Sejak itu, setiap Sabtu sore, dia mulai menghadiri sesi latihan paduan suara “hanya untuk mendengarkan”. Keluarga Fatiha dan Haroun termasuk di antara sekitar 500.000 orang yang mengungsi dari provinsi Sulu di Daerah Otonomi Bangsamoro di Muslim Mindanao, ke Cavite karena kekerasan.
Ribuan orang seperti mereka melarikan diri dari Sulu karena kekerasan setelah mantan presiden Filipina, Joseph Estrada, pada tahun 2000 menyatakan “perang habis-habisan” melawan separatis Front Pembebasan Islam Moro. Fatiha dan kakaknya mengatakan mereka masih duduk di bangku sekolah dasar saat meninggalkan Sulu. Saat itu, ayah mereka menutup toko sepeda motornya.
“Kami buru-buru mengemasi barang-barang kami dan pergi,” kata Fatiha kepada UCA News.
Keluarga itu naik kapal militer ke Luzon. Mereka akhirnya menetap di Cavite atas saran beberapa teman Muslim yang mengatakan itu adalah tempat yang lebih baik untuk memulai bisnis baru daripada ibu kota Manila yang sibuk.
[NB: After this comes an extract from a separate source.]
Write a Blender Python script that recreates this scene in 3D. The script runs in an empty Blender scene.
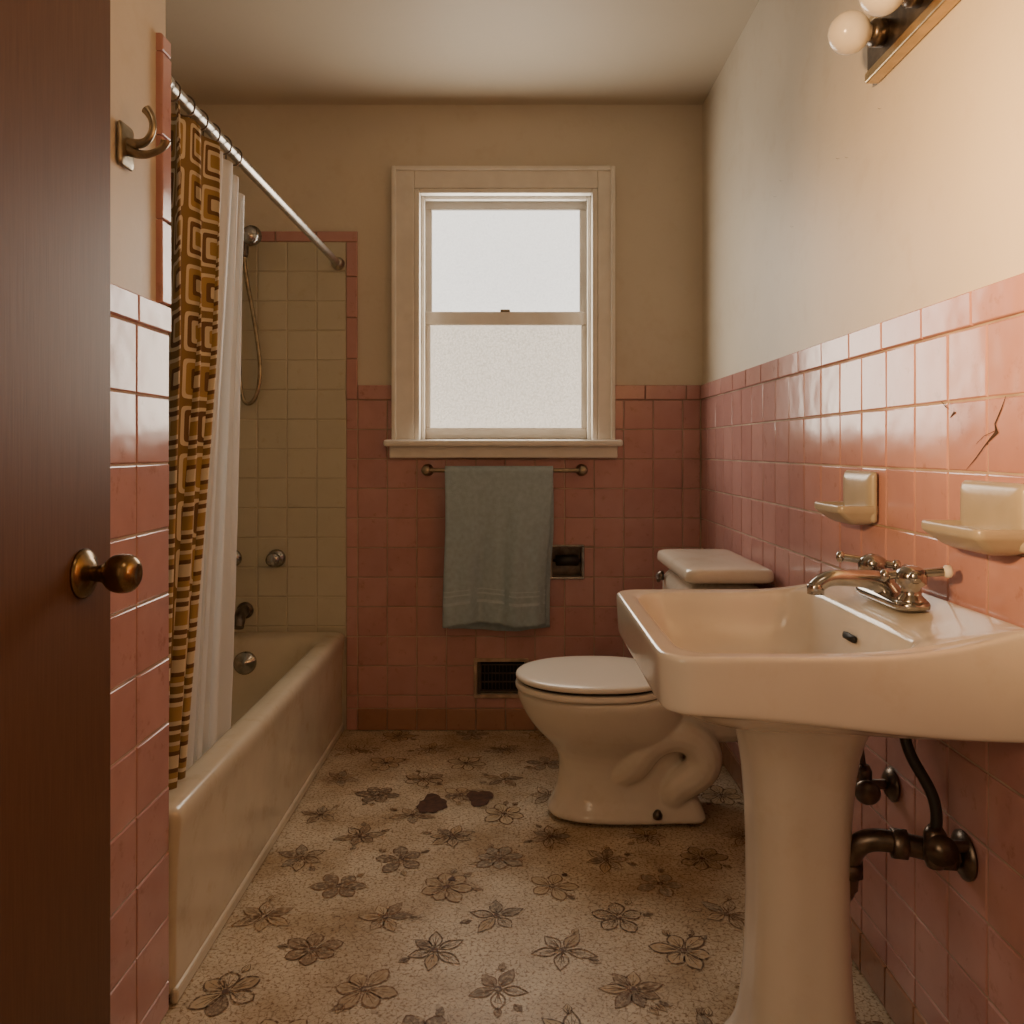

Ayah mereka, Cesar Maturan, yang kini berusia 61 tahun, memindahkan bisnis sepeda motornya dari Sulu ke Cavite. Fatiha mengatakan di sinilah kakaknya mulai tertarik pada agama Katolik. Saat dia sendiri mulai menghadiri latihan paduan suara secara teratur, Fatiha menemukan lagu-lagu indah yang baginya merangkum semangat Filipina.
“Lagu-lagu itu berbicara tentang pengalaman saya. Mereka memberi tahu kita bagaimana Tuhan terus menjaga umat-Nya dalam segala situasi dan bagaimana kita masing-masing – Katolik atau Muslim – bertanggung jawab satu sama lain,” jelas Fatiha.
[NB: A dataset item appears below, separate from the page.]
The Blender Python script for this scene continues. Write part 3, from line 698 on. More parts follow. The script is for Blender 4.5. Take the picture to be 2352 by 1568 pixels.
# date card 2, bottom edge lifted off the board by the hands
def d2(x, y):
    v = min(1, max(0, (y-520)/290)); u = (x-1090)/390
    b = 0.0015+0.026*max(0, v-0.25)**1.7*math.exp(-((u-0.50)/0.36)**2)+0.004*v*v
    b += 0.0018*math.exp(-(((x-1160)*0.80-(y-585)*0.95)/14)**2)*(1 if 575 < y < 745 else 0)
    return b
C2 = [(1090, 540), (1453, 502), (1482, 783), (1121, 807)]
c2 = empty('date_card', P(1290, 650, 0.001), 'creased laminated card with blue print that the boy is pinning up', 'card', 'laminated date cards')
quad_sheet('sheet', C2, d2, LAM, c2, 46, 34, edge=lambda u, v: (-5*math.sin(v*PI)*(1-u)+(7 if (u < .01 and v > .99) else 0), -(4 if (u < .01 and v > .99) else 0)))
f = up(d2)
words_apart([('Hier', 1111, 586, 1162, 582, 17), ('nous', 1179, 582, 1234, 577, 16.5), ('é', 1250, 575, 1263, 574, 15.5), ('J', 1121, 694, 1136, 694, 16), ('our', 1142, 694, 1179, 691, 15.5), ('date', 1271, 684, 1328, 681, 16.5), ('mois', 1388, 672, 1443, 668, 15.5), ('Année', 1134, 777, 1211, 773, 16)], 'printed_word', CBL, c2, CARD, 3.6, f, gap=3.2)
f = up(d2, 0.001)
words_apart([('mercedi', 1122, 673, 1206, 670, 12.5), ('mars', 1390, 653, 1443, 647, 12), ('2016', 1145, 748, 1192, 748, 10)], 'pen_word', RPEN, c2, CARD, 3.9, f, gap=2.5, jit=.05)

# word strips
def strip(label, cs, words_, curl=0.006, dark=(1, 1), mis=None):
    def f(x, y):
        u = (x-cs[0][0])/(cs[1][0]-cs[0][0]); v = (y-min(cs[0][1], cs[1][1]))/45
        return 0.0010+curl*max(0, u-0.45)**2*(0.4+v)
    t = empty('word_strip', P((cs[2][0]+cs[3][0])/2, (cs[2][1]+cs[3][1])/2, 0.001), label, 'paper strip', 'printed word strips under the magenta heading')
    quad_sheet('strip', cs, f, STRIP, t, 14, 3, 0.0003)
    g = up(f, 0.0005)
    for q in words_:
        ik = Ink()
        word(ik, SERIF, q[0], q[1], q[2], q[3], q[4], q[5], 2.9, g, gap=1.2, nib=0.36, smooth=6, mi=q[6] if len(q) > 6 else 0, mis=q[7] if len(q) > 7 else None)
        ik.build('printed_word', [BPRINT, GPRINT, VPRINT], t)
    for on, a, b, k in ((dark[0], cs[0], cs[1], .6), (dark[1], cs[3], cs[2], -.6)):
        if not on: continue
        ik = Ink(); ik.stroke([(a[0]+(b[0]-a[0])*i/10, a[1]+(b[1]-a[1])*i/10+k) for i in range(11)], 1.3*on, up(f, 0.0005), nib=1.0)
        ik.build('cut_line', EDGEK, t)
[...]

Dia heran bahwa beberapa lagu masa kecilnya adalah lagu-lagu Kristen, meskipun dia menyanyikannya tanpa menyadari artinya. Fatiha ingat saat ia mendengarkan dan menghafal lagu-lagu dari televisi, terutama dari serial drama yang sangat dia sukai karena musik latarnya. Nyanyian paduan suara segera menjadi pengalaman yang tidak bisa dia kesampingkan. Sejak Januari 2019, setiap Sabtu, dia berdiri di depan mikrofon untuk bernyanyi.
“Saya ingat ketika saya pertama kali bernyanyi di paduan suara saat Ibadat Pemakaman Katolik. Saya harus berpakaian seolah-olah saya seorang Katolik, meski saat itu ia masih seorang Islam,” kenangnya.
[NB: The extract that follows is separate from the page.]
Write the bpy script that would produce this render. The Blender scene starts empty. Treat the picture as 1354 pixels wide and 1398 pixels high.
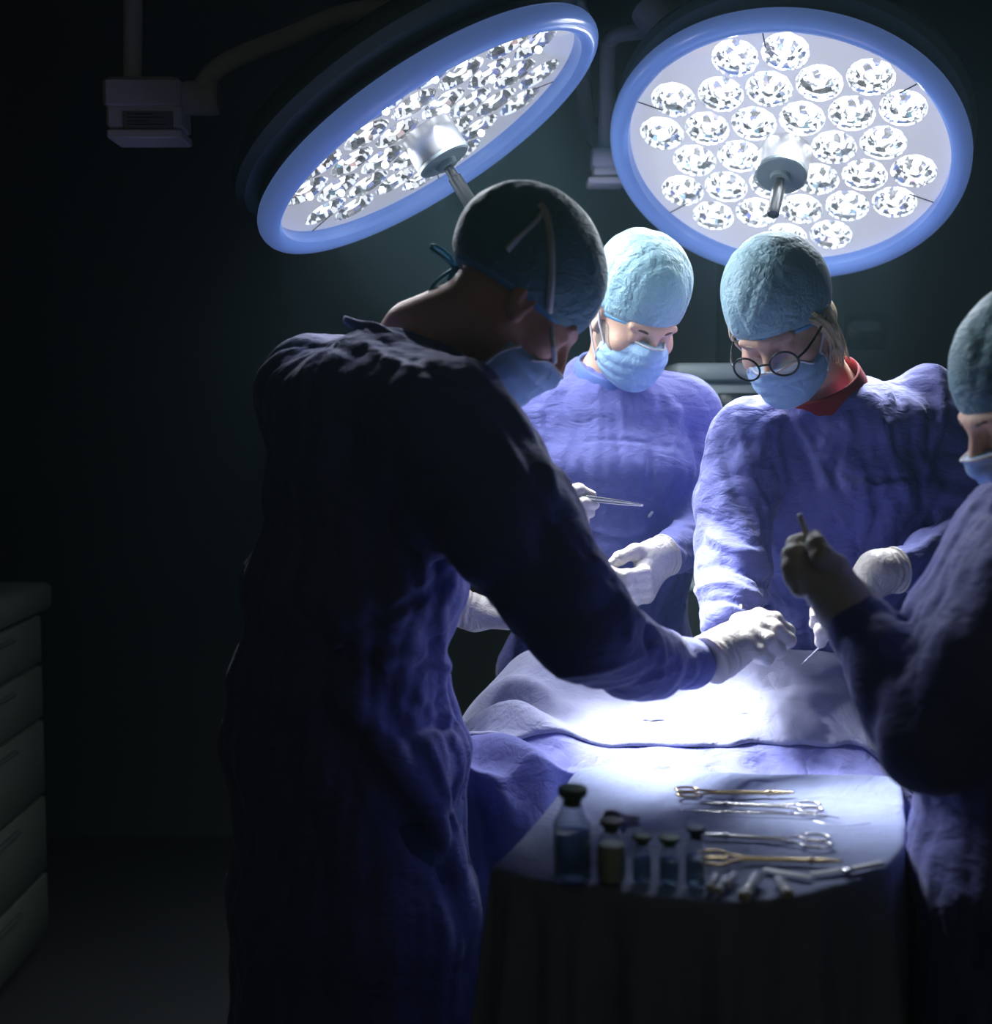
import bpy, math, random
import numpy as np
from mathutils import Vector, Matrix
from mathutils.geometry import delaunay_2d_cdt
random.seed(5); rng = np.random.default_rng(5)
S = bpy.context.scene
C = S.collection
PI = math.pi
# ---------------------------------------------------------------- camera
FPX = 1820.0; HOR = 560.0; CZ = 1.5
p0 = math.atan((699 - HOR) / FPX)
cd = bpy.data.cameras.new('camera'); cam = bpy.data.objects.new('camera', cd); C.objects.link(cam)
cam.location = (0, 0, CZ); cam.rotation_euler = (PI / 2 - p0, 0, 0)
cd.sensor_fit = 'HORIZONTAL'; cd.sensor_width = 36; cd.lens = 36 * FPX / 1354; cd.clip_start = .05
cd.dof.use_dof = True; cd.dof.focus_distance = 2.4; cd.dof.aperture_fstop = 3.2
S.camera = cam
# ---------------------------------------------------------------- world, exposure
S.view_settings.view_transform = 'Standard'; S.view_settings.look = 'None'
S.view_settings.gamma = 1; S.view_settings.use_curve_mapping = False
S.view_settings.exposure = 0.0
w = bpy.data.worlds.new('world'); S.world = w; w.use_nodes = True
w.node_tree.nodes['Background'].inputs[0].default_value = (1.0, .98, .62, 1)
w.node_tree.nodes['Background'].inputs[1].default_value = .033
S.cycles.max_bounces = 6; S.cycles.diffuse_bounces = 3; S.cycles.glossy_bounces = 3
S.cycles.transmission_bounces = 6; S.cycles.transparent_max_bounces = 8
S.cycles.sample_clamp_indirect = 4; S.cycles.caustics_reflective = False; S.cycles.caustics_refractive = False
S.cycles.use_denoising = True
S.cycles.use_adaptive_sampling = True; S.cycles.adaptive_threshold = .04
LAMP_W = (23, 4.6, 18, 3.4)      # watts of each narrow and wide pod beam: tilted lamp, facing lamp
# ---------------------------------------------------------------- projection helpers
_cp, _sp = math.cos(p0), math.sin(p0)
def ray(px, py):
    a = (px - 677) / FPX; b = (py - 699) / FPX
    return np.array([a, _cp - b * _sp, -_sp - b * _cp])
def at(px, py, Y):
    r = ray(px, py); r = r / r[1] * Y; return np.array([r[0], r[1], r[2] + CZ])
def on(px, py, z):
    r = ray(px, py); r = r * (z - CZ) / r[2]; return np.array([r[0], r[1], z])
def nrm(v): v = np.asarray(v, float); return v / np.linalg.norm(v)
# ---------------------------------------------------------------- materials
def mat(name, col, rough=.6, metal=0, spec=.5, sss=0, sheen=0, emis=None, es=0, trans=0, ior=1.45, alpha=1):
    m = bpy.data.materials.new(name); m.use_nodes = True
    b = m.node_tree.nodes['Principled BSDF']
    b.inputs['Base Color'].default_value = (*col, 1); b.inputs['Roughness'].default_value = rough
    b.inputs['Metallic'].default_value = metal; b.inputs['Specular IOR Level'].default_value = spec
    if sss:
        b.inputs['Subsurface Weight'].default_value = sss; b.inputs['Subsurface Radius'].default_value = (1, .5, .35)
        b.inputs['Subsurface Scale'].default_value = .008
    if sheen: b.inputs['Sheen Weight'].default_value = sheen; b.inputs['Sheen Roughness'].default_value = .4
    if emis: b.inputs['Emission Color'].default_value = (*emis, 1); b.inputs['Emission Strength'].default_value = es
    b.inputs['Transmission Weight'].default_value = trans; b.inputs['IOR'].default_value = ior
    b.inputs['Alpha'].default_value = alpha
    return m
def N(m, t, **k):
    n = m.node_tree.nodes.new(t)
    for a, v in k.items(): setattr(n, a, v)
    return n
def L(m, a, b): m.node_tree.links.new(a, b)
def bumpy(m, scales=((40, .004),), stretch=(1, 1, 1), dist=1.0, var=0.0):
    """crumple relief from stacked noises, and a little colour unevenness"""
    tc = N(m, 'ShaderNodeTexCoord'); mp = N(m, 'ShaderNodeMapping'); mp.inputs['Scale'].default_value = stretch
    L(m, tc.outputs['Object'], mp.inputs['Vector'])
    b = m.node_tree.nodes['Principled BSDF']; prev = None
    for sc, ds in scales:
        n = N(m, 'ShaderNodeTexNoise'); n.inputs['Scale'].default_value = sc; n.inputs['Detail'].default_value = 4
        n.inputs['Distortion'].default_value = dist; L(m, mp.outputs[0], n.inputs['Vector'])
        r = N(m, 'ShaderNodeMath', operation='SUBTRACT'); L(m, n.outputs[0], r.inputs[0]); r.inputs[1].default_value = .5
        a = N(m, 'ShaderNodeMath', operation='ABSOLUTE'); L(m, r.outputs[0], a.inputs[0])
        bp = N(m, 'ShaderNodeBump'); bp.inputs['Distance'].default_value = ds; bp.inputs['Strength'].default_value = 1
        L(m, a.outputs[0], bp.inputs['Height'])
        if prev: L(m, prev.outputs[0], bp.inputs['Normal'])
        prev = bp
    L(m, prev.outputs[0], b.inputs['Normal'])
    if var:
        n = N(m, 'ShaderNodeTexNoise'); n.inputs['Scale'].default_value = 9; L(m, tc.outputs['Object'], n.inputs['Vector'])
        mx = N(m, 'ShaderNodeMix', data_type='RGBA'); c = b.inputs['Base Color'].default_value
        mx.inputs['A'].default_value = (c[0] * (1 - var), c[1] * (1 - var), c[2] * (1 - var), 1)
        mx.inputs['B'].default_value = (c[0] * (1 + var), c[1] * (1 + var), c[2] * (1 + var), 1)
        L(m, n.outputs[0], mx.inputs['Factor']); L(m, mx.outputs['Result'], b.inputs['Base Color'])
    return m
GC = (.135, .145, .40)
M = {}
M['gown'] = bumpy(mat('gown_cloth', GC, .75, spec=.3, sheen=.25), ((13, .009), (34, .0035)), stretch=(1, 1, 1.7), dist=.5, var=.08)
M['gown_trim'] = bumpy(mat('gown_trim', (.12, .19, .5), .7), ((60, .002),))
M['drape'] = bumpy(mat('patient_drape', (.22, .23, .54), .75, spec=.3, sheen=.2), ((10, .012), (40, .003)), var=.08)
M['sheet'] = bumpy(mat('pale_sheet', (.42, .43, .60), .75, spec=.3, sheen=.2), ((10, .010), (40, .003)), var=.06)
M['tray_drape'] = bumpy(mat('tray_drape', (.23, .27, .44), .75, spec=.3, sheen=.2), ((9, .010), (40, .003)), var=.08)
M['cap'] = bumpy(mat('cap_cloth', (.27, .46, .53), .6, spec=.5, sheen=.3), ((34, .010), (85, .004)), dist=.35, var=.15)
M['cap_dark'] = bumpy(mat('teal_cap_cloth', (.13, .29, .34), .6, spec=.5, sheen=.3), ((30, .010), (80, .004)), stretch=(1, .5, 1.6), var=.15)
M['cap_band'] = mat('cap_band', (.16, .42, .66), .6)
M['mask'] = bumpy(mat('mask_paper', (.36, .57, .80), .7, sheen=.1), ((25, .006),), var=.05)
M['white_cloth'] = mat('white_tie', (.72, .72, .76), .7)
M['blue_tie'] = mat('blue_tie', (.12, .42, .62), .6)
M['grey_tie'] = mat('grey_tie', (.70, .72, .72), .6)
M['glove'] = bumpy(mat('latex_glove', (.60, .56, .52), .45, spec=.4, sss=.25), ((45, .004), (110, .0015)), var=.04)
M['skin'] = bumpy(mat('skin', (.62, .36, .26), .5, spec=.4, sss=.2), ((140, .001),), var=.06)
M['skin2'] = bumpy(mat('pale_skin', (.72, .46, .34), .5, spec=.4, sss=.2), ((140, .001),), var=.05)
M['beard'] = bumpy(mat('grey_beard', (.42, .33, .27), .8), ((260, .004),), var=.3)
M['brown_hair'] = mat('brown_hair', (.10, .06, .04), .6)
M['blond'] = bumpy(mat('blond_hair', (.80, .66, .42), .45, spec=.6), ((60, .006),), stretch=(4, 4, .6), var=.3)
M['red'] = mat('red_shirt', (.22, .012, .02), .8)
M['frame'] = mat('black_frame', (.008, .008, .012), .25)
M['trouser'] = mat('trouser_cloth', (.06, .09, .25), .8)
M['shoe'] = mat('shoe', (.25, .27, .28), .6)
M['steel'] = mat('steel', (.72, .70, .70), .22, metal=1)
M['gold'] = mat('gilt_steel', (.75, .58, .32), .25, metal=1)
M['lamp_shell'] = mat('lamp_shell', (.16, .20, .21), .4)
M['arm'] = mat('arm_paint', (.72, .72, .80), .28)
M['arm_light'] = mat('arm_joint_paint', (.75, .75, .80), .35)
M['black'] = mat('black_plastic', (.012, .013, .015), .35)
M['hub_metal'] = mat('hub_metal', (.80, .80, .80), .3, metal=.8)
M['plate'] = mat('lamp_plate', (.72, .72, .76), .35, emis=(.86, .87, .92), es=.52)  # weak emission stands in for pod light scattered over the plate
M['seam'] = mat('seam', (.03, .03, .04), .6)
M['label'] = mat('rating_label', (.20, .20, .22), .5)
M['print'] = mat('label_print', (.03, .03, .035), .6)
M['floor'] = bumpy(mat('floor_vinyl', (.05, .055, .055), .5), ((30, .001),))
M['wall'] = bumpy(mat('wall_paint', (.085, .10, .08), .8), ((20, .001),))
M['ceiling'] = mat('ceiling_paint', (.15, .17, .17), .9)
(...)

Anggota paduan suara melakukan lebih dari sekadar bernyanyi. Mereka juga makan bersama dan mengajarkan lagu kepada anak-anak di daerah kumuh.
“Mereka berlatih lagu bersama, tetapi meskipun tahu saya seorang Muslim, mereka tidak memaksa saya untuk menjadi seorang Katolik,” kata Fatiha.
Dia mengatakan saudara laki-lakinya, Haroun menjadi seorang Katolik yang tertarik dengan homili Kardinal Luis Antonio Tagle, yang juga berasal dari Imus. Dia tertarik pada “hal-hal yang kurang serebral” seperti musik yang memberinya “kedamaian dan penghiburan”.
Fatiha menerima Sakramen Inisiasi – Pembaptisan, Ekaristi dan Krisma – selama Vigili Paskah tahun ini. Dalam perjalanan ke depan sebagai seorang Katolik, ia mengatakan, ia “ebih dari yakin dengan cinta dan dukungan keluarganya dan cinta Tuhan, yang tercermin dalam lagu-lagu yang akan terus dia nyanyikan di paduan suara.
Hidupnya telah menjadi kesaksian hidup dari apa yang dikatakan Pastor Manoling saat merayakan konser peringatan 27 tahun Komisi Musik Jesuit pada tahun 2022.
“Musik kami menggemakan kehadiran Tuhan yang setia dan kasih setia kepada semua orang, dalam situasi politik apa pun dan itulah pesan dari lagu ini — kasih setia Tuhan adalah untuk semua.”